Penyebab rendahnya realisasi itu, karena masih enggannya petani untuk melakukan replanting, mengingat tengah bagus harga kelapa sawit yang terjadi sejak pertengahan tahun 2021 lalu.
"Mereka enggan replanting, harga lagi bagus. Kami pun memahami itu, dan tidak bisa memaksa petani untuk replanting, agar kuota 8.000 hektar itu termanfaatkan dengan maksimal," ujarnya.
Pria yang akrab disapa Jejeng itu menyatakan kendati di tahun 2021 realisasi replanting kelapa sawit di Sumbar tidak tercapai. Tahun 2022 ini Sumbar masih dipercaya untuk menargetkan replanting dengan kuota yang sama.
Namun Jejeng mengakui kondisi yang terjadi pada tahun 2021 itu, akan kembali terjadi di tahun 2022 ini. Artinya replanting kelapa sawit di Sumbar di tahun 2022, belum bisa dijamin akan berjalan 100 persen.

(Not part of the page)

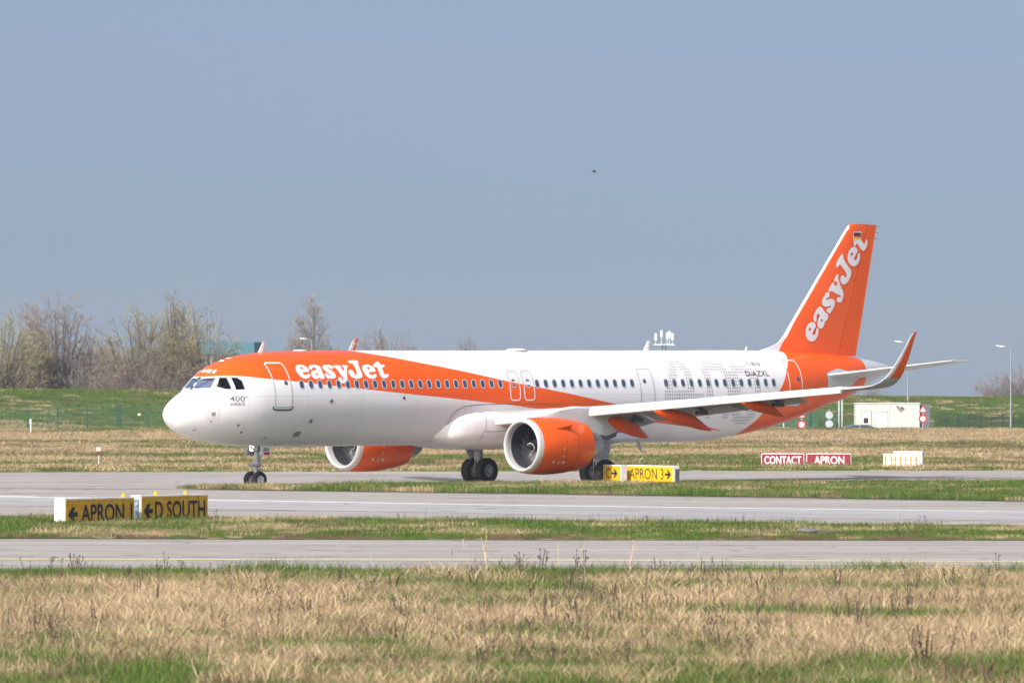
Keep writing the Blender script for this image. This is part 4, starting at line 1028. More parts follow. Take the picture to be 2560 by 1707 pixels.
def on_fin(x, y, off=.014):
    x0, y0 = x+6.042, y+.643; L = .7449*x0-.8973*y0+35.4635; z = .8973*x0+.7449*y0+.105
    return Vector((L, -(f_half(L, z)+off), z))
wordmark(on_fin, .12).build('lettering', M_letter, fin)['label'] = 'white easyJet lettering running up the tail fin'
FL = [(42.03, 42.52, 11.245, 11.345, (.012, .012, .014)), (42.03, 42.52, 11.145, 11.245, (.42, .01, .02)), (42.03, 42.52, 11.045, 11.145, (.85, .50, .01))]
b = MB(); ms = [M_letter]
b.add([(x, -(f_half(x, z)+.022), z) for x, z in ((42.0, 11.015), (42.55, 11.015), (42.55, 11.375), (42.0, 11.375))], [(0, 1, 2, 3)], 0)
for k, (a, c, z0, z1, col) in enumerate(FL):
    ms.append(mat('flag_stripe_%d' % k, col, .5)); b.add([(x, -(f_half(x, z)+.028), z) for x, z in ((a, z0), (c, z0), (c, z1), (a, z1))], [(0, 1, 2, 3)], k+1)
b.build('flag', ms, fin)['label'] = 'small black, red and gold flag'
# --- horizontal stabilisers
def build_stab(side):
    b = MB(); rg = []; rg2 = []
    for q in np.linspace(.4, 6.22, 9):
        q = float(q); le = 38.75+(q-1.0)*.655; te = 42.25+(q-1.0)*.262; c = te-le; z = 4.76+(q-1.2)*.140
        if q > 6.1: c *= .9
        rg.append([(le+x*c, -side*q, z+y*c) for x, y in airfoil(.078, 12, 0, .70, 0.0)]); rg2.append([(le+x*c, -side*q, z+y*c) for x, y in airfoil(.078, 8, .71, 1.0, 0.0)])
    b.loft(rg); st_ = b.build('stabiliser', M_lgrey, PLANE, smooth=45)
    b = MB(); b.loft(rg2); b.build('elevator', M_lgrey, st_, smooth=45)
    return st_
build_stab(1); build_stab(-1)
v = MB(); fill_on_skin(v, [(38.944, 4.90), (39.845, 5.10), (41.258, 4.88), (41.6, 4.70), (40.904, 4.266), (38.947, 4.199)], .012, 0); v.build('stabiliser_cover_plate', M_lgrey, fuselage)

# --- engines
EO = (15.38, -5.75, 1.80)
def build_engine():
    b = MB()
    b.lathe([(.27, 1.187), (.45, 1.222), (.8, 1.245), (1.3, 1.255), (1.8, 1.245), (2.3, 1.205), (2.8, 1.14), (3.2, 1.075), (3.5, 1.018), (3.49, 1.0), (3.2, 1.03), (2.6, 1.05)], n=64)
    e = b.build('engine', M_orange, PLANE, smooth=50); e.location = EO
    b = MB(); b.lathe([(.275, 1.188), (.15, 1.165), (.06, 1.13), (.012, 1.09), (0, 1.06), (.012, 1.03), (.06, .995), (.15, .972), (.34, .965)], n=64); b.build('inlet_lip', M_lip, e, smooth=True)
    b = MB(); b.lathe([(.335, .966), (.7, .985), (1.35, 1.0), (1.6, 1.0)], n=48); b.build('inlet_barrel', M_liner, e, smooth=True)
    b = MB(); b.lathe([(1.25, 1.0), (1.25, .28)], n=40); b.build('stator_plate', mat('stator_dark', (.015, .016, .02), .7), e)
    # fan blades
    bl = MB(); rg = []
    for r, pa, ch, sw in ((.27, 28, .30, 0), (.45, 40, .36, -.02), (.65, 52, .43, -.01), (.82, 60, .48, .05), (.965, 66, .52, .12)):
        a = math.radians(pa); c_, s_ = math.cos(a), math.sin(a); q = []
        for x, y in ((-.5, 0), (-.2, .045), (.2, .05), (.5, 0), (.2, .015), (-.2, .012)):
            X = x*ch; Y = y*ch+(.10*(x*x-.25)*ch); q.append((.90+sw+X*c_-Y*s_, X*s_+Y*c_, r))
        rg.append(q)
    bl.loft(rg); b0 = bl.build('fan_blade', M_blade, e, smooth=50); b0.rotation_euler = (0, 0, 0)
    for k in range(1, 18):
        q = b0.copy(); COL.objects.link(q); q.rotation_euler = (2*math.pi*k/18, 0, 0)
    b = MB(); b.lathe([(.36, .001), (.40, .05), (.55, .15), (.75, .25), (.9, .29), (1.2, .30)], n=32); sp = b.build('spinner', mat('spinner_black', (.02, .021, .025), .3), e, smooth=True)
    b = MB(); pts = []
    for k in range(22):
        t = k/21; x = .42+t*.38; r = float(np.interp(x, [.36, .40, .55, .75, .9], [0, .05, .15, .25, .29]))+.006; an = 1.0+t*4.6; pts.append((x, r*math.cos(an), r*math.sin(an)))
    b.tube(pts, [.008+.010*k/21 for k in range(22)], 6); b.build('spinner_swirl', M_letter, e)
    # rear: core cowl, nozzle, plug
    b = MB(); b.lathe([(2.7, .80), (3.3, .80), (3.8, .74), (4.2, .64), (4.48, .54), (4.47, .50), (4.2, .52)], n=40); b.build('core_cowl', mat('core_cowl_grey', (.40, .42, .44), .4, metal=.5), e, smooth=50)
    b = MB(); b.lathe([(4.0, .42), (4.4, .40), (4.8, .26), (5.1, .10), (5.24, .03), (5.25, .001)], n=28); b.build('exhaust_plug', M_hot, e, smooth=True)
    # pylon from the cowl top to the wing
    b = MB(); rg = []
    for x, zt, zb, w in ((.95, 1.26, 1.0, .05), (1.4, 1.40, 1.0, .15), (2.2, 1.60, .95, .22), (3.2, 1.70, .80, .24), (4.0, 1.68, .55, .24), (5.0, 1.60, .40, .22), (5.8, 1.30, .62, .16), (6.4, 1.05, .85, .06)):
        rg.append([(x, -w, zb), (x, -w, zt-.08), (x, -w*.5, zt), (x, w*.5, zt), (x, w, zt-.08), (x, w, zb)])
    b.loft(rg); b.build('pylon', M_lgrey, e, smooth=35)
    b = MB(); rg = []
    for x, zt, zb, w in ((3.5, .90, .62, .18), (4.3, .72, .36, .20), (5.1, .55, .22, .17), (5.75, .52, .38, .05)): rg.append([(x, -w, zb), (x, -w, zt), (x, w, zt), (x, w, zb)])
    b.loft(rg); b.build('pylon_fairing', M_dgrey, e, smooth=35)
    # side strake
    b = MB(); an = math.radians(52)
    def cyl(x, r, da=0): return (x, -r*math.sin(an+da), r*math.cos(an+da))
    b.add([cyl(1.05, 1.245), cyl(2.05, 1.215), cyl(1.98, 1.52), cyl(1.05, 1.24, .03), cyl(2.05, 1.21, .03), cyl(1.98, 1.52, .01)], [(0, 1, 2), (3, 5, 4), (0, 2, 5, 3), (1, 4, 5, 2)]); b.build('strake', M_orange, e)
    # cowl seams and placards
    b = MB()
    for xx in (1.62, 2.35):
        r = float(np.interp(xx, [1.3, 1.8, 2.3, 2.8], [1.255, 1.245, 1.205, 1.14]))+.005; b.lathe([(xx-.008, r), (xx+.008, r)], n=48)
    b.build('cowl_seam', mat('seam_dark_orange', (.30, .05, .01), .6), e)  # thin seam rings in a darker orange than the cowl
    def on_cowl(x, a_, off=.008):
        r = float(np.interp(x, [.27, .45, .8, 1.3, 1.8, 2.3, 2.8, 3.2], [1.187, 1.222, 1.245, 1.255, 1.245, 1.205, 1.14, 1.075]))+off
        return (x, -r*math.cos(a_), r*math.sin(a_))
    b = MB()
    def plac(x, a_, w, h, mi): b.add([on_cowl(x-w, a_-h), on_cowl(x+w, a_-h), on_cowl(x+w, a_+h), on_cowl(x-w, a_+h)], [(0, 1, 2, 3)], mi)
    plac(.95, -.58, .055, .045, 0); plac(1.28, -.62, .055, .055, 0); plac(1.56, -.60, .07, .045, 0); plac(1.28, -.62, .022, .03, 1); plac(1.42, -.10, .035, .03, 2); plac(1.45, -.36, .045, .035, 2)
    b.build('placard', [M_letter, mat('blue_print', (.03, .08, .25), .5), M_lgrey], e)
    return e
eng_p = build_engine()
eng_s = copy_tree(eng_p, PLANE); eng_s.location = (EO[0], 5.75, EO[2])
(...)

"Saya melihat realisasi replanting kelapa sawit di tahun 2022 ini, mungkin tidak jauh berbeda dengan tahun 2021 itu," sebutnya.
Kendati telah melihat tersendatnya realisasi replanting kelapa sawit pada tahun 2021 itu, Jejeng pun menyatakan belum memiliki ide baru, agar replanting berjalan optimal di tahun ini.
Hal ini dikarenakan harga sawit masih tinggi. Di Sumbar pada awal Februari 2022 ini, harga tandan buah segar (TBS) sawit di angka Rp3.500 per kilogram.
"Kini harga sawit terbilang masih bagus. Artinya petani bakalan belum mau untuk melakukan direplanting. Masih sama dengan kondisi tahun 2021," ungkapnnya.
Jejeng melihat enggannya petani untuk melakukan replanting itu, merupakan hal yang wajar. Karena setelah sekian lama berkebun sawit, tapi harga nya jauh dari kata layak.
Terutama untuk perkebunan rakyat, harga kelapa sawit yang mereka nikmati selalu berada di bawah Rp1.000 per kilogram. Sementara kini, perkebunan rakyat bisa menikmati harga TBS sawit terendah Rp2.000 per kilogram.
"Kita tentu menyambut baik dengan kondisi harga sawit ini, karena turut mengangkat perekonomian petani. Di satu sisi, tentu kita berharap, jangan menunda untuk direplanting," harapnya.
Jejeng mengatakan replanting kelapa sawit itu bukan bertujuan untuk mengurangi produktivitas, melainkan untuk meningkatkan produktivitas.
Sebab bila usia tanaman kelapa sawit sudah di mencapai 25 tahun, secara kuantitas dan kualitas akan berkurang. Selain itu petani akan mengalami kendala saat memanennya, karena tanaman mulai menjulang tinggi.
"Cuma yang itu, jika replanting, butuh 5 tahun untuk menunggu bisa dipanen lagi. Tapi ini bukan berarti petani bakal diam dan tanpa ada penghasilan," sebutnya.
Jejeng menyampaikan Pemprov Sumbar punya program bagi petani sawit yang melakukan replanting kelapa sawit itu, yakni menyediakan bibit jagung.
Menurutnya dalam masa replanting, petani bisa menanam jagung di kawasan perkebunan sawit itu. Tanaman jagung itu dipastikan tidak mengganggu proses replanting.
"Bisa tanam jagung. Artinya tidak bakalan mengganggu ekonomi petani. Jagung itu bisa dipanen sekitar 4 bulan sekali," ucapnya.
Untuk itu, Jejeng menghimbau kepada petani sawit, agar tidak perlu ragu untuk melakukan replanting. Namun bila pertimbangan soal harga lagi bagus, sah-sah jika masih ingin terus bertahan dengan kondisi sawit yang demikian. (k56).